The Grumiaux-Haskil duo lasted for over a decade and
committed a sizable chunk of its repertoire to disc. That it was a necessarily
circumscribed repertoire – Mozart, Beethoven and Schubert in the main
– was a matter of collective choice and whilst we can regret that they
were not more adventurous (I’ve always rather wanted to hear them essay
the Third Enescu Sonata for instance) we can still rejoice that so much
was recorded and that live performances such as this one have survived.
This was in fact previously available on the Ermitage label and documents
a recital given in Ascona during the year of Haskil’s death, 1960.
Grumiaux was a patrician artist if ever there was one
though the refinement of his tonal qualities is chartable and demonstrable
in a series of more fiery American recordings from the early 1950s.
These poised and elegant performances merely reinforce the impression
gained from the recorded legacy. The Beethoven A Major sonata was taped
for Philips with Haskil and also Claudio Arrau whilst the final Sonata,
the G Major, saw a commercial recording only with her – though broadcasts
have survived of this Ascona performance and an earlier one in September
1957 from the Besancon Festival (once available on Melodram and Recital
Records). The Mozart Sonata was a favourite of Grumiaux’s. He recorded
it for Philips with Haskil and again in 1982 with Walter Klien, four
years before Grumiaux’s premature death.
So these are well-charted waters and enough documentary
evidence exists to sustain the argument that the violinist was one of
the most lucid interpreters of the classical violin repertoire in the
second half of the twentieth century. The big G Major Sonata was, as
with all items here, rather distantly recorded and there are coughs
aplenty in the bronchial autumn Ascona audience. Grumiaux’s tone is
only imperfectly caught here. There’s an occasionally uncharacteristic
astringency to it as well – but we can still appreciate the stately
elegance and deliberation of his and Haskil’s playing. In the slow movement,
whilst she is not unfeeling, she still emerges as rather severe. By
contrast the subtlety of Grumiaux’s vibrato variance is clearly audible
even in these circumstances, his slight rubati and tonal colouration
as ever-treasurable features of his playing. He is likewise full of
a coursing nobility even if lacking the last ounce of plangency. The
finale is animated by a lovely sense of elasticity with rubati effortlessly
embedded into the syntax of the score. The earlier A Major sonata reveals
equal qualities if sharing a less than flattering aural perspective.
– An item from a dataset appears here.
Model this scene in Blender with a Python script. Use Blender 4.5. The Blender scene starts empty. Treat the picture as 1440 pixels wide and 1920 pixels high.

Haskil employs a non-legato approach to the slow movement, which imparts
a rather restless animation to it. Use of the dampening pedal also adds
its own patina of abruptness with clipped phrase endings. Grumiaux’s
songful legato in the Allegro molto is contrastive and delightful. In
the Mozart sonata the duo are on terra firma again; buoyant, full of
classical elegance but romantic sensibility. They neither affect to
mine too much nor skate too glassily over the surface of the music.
Again the performance can’t be ideally recommended – too many coughs,
too recessed a recording, too unflattering an edge on the violinist’s
tone, but admirers of the duo won’t be unduly bothered by these distractions.
To catch the Grumiaux-Haskil duo on the wing is prize itself.
Booklet notes are by Piero Rattalino once more and
are far more circumspect, biographical and level-headed than his notes
for a Milstein release in this series though I do wish writers would
rid themselves of the notion that the only functioning violin-piano
duo in the whole of pre-War Europe was the Busch-Serkin. Otherwise rather
more of a release for admirers than the casual listener but admirers
will know that this duo was one of the stellar exponents of the repertoire.